Sensitive Data On USB Drives/Sticks
disclaimer: I’m not in government so if you’re going to consider encryption first talk to someone authoritative like the GSCB about NZ government practices around encryption.
ComputerWorld reports that the Privacy Commissioner Marie Shroff says that government agencies have inadequate USB stick security. The problem is that sensitive data is being taken out of government agencies and occasionally the sticks are lost. As they say in the article “only last week someone told her that he had given a presentation to staff of a large government department and a memory stick containing departmental information had been handed to him in mistake for the one containing his presentation”
Mistakes happen, but with digital files we have the opportunity of encryption so that we lose nothing of value when misplacing a USB drive. Without a decryption password the stick is useless (well, unless an unscrupulous person wants to spend millions of dollars and years trying to break the password).

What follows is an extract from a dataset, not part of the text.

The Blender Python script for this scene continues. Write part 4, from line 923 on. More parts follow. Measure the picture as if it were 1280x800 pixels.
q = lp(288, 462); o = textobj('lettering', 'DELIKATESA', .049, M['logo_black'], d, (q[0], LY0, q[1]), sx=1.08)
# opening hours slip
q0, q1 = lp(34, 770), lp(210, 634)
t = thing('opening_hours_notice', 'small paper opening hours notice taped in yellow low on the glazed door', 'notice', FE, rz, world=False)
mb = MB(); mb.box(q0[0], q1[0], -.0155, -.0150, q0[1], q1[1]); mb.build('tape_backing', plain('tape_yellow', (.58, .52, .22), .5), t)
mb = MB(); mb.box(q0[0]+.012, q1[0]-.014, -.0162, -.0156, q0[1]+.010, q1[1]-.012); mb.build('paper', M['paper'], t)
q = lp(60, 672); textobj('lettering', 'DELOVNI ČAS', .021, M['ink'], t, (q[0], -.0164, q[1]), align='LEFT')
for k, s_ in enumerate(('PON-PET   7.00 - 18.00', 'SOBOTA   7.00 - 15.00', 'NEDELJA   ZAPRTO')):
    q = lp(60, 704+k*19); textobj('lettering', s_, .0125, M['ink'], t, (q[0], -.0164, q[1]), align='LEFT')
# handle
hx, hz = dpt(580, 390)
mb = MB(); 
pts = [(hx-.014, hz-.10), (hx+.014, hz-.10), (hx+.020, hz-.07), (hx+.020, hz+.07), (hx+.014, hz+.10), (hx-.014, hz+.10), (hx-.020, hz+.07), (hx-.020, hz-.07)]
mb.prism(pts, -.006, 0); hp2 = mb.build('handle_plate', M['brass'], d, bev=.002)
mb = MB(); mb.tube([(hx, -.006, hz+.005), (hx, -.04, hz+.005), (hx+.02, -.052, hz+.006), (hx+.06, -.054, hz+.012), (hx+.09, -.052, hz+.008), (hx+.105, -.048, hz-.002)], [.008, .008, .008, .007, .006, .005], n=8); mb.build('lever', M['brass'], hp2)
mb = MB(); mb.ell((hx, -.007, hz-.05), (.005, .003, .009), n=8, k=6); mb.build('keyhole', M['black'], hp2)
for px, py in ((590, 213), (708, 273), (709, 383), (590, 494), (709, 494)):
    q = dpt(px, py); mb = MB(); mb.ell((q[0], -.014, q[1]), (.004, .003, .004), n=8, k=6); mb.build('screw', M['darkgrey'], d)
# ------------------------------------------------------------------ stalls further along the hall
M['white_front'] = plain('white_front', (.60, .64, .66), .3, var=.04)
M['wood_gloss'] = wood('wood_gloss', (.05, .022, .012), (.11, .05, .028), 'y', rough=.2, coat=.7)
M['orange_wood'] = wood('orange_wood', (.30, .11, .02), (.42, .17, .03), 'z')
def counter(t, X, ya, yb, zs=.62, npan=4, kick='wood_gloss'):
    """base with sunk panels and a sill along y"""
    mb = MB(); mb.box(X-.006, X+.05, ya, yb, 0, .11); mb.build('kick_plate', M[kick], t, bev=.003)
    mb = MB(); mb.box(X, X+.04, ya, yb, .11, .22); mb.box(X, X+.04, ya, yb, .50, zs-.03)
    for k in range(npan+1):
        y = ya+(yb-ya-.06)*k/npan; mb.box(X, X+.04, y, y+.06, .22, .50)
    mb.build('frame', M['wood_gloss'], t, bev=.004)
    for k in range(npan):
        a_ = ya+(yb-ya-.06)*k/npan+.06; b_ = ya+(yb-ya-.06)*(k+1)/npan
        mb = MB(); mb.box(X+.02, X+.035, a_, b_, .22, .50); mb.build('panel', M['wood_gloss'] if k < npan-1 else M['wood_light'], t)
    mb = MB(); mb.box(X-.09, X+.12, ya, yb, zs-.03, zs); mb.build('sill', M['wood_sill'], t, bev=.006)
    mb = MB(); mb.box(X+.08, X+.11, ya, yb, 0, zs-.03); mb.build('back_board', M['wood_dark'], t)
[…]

The GCSB set standards for government agencies and encryption in section 2.9.18 of their NZ ICT Security Manual [1MB, PDF]. For “IN CONFIDENCE, SENSITIVE and RESTRICTED” data they say to use an AES such as AES-256. Naturally the best security software is open to allow analysis and peer review and the free and open source software True Crypt supports AES-256.
A common excuse for not using encryption is that people want to plug the USB stick into any computer… any computer won’t have the decryption software necessary and it’s inconvenient to download the decryption software to access the encrypted files. A way around this is to format the whole drive as FAT32, copy the decryption software installer to it, and then fill up the rest of the drive with a ‘virtual partition’ file. That way when you want to access your files on a machine without decryption software you can install it and access your encrypted virtual partition file.
Of course plugging a USB stick into just any computer has it’s own problems (keylogging, file caches, etc.) so you should always ensure that you trust the machine used for decryption.
Update: earlier versions of this blog post said that future encryption standards would be set by the DIA but as Mark points out in the comments this is wrong.


May 12th, 2009 at 9:44 pm
Sorry if I was unclear. The GCSB role is not moving. The standards part of SSC (i.e. e-GIF, Web Standards etc) is moving to SSC in June/July as part of SSC’s restructure.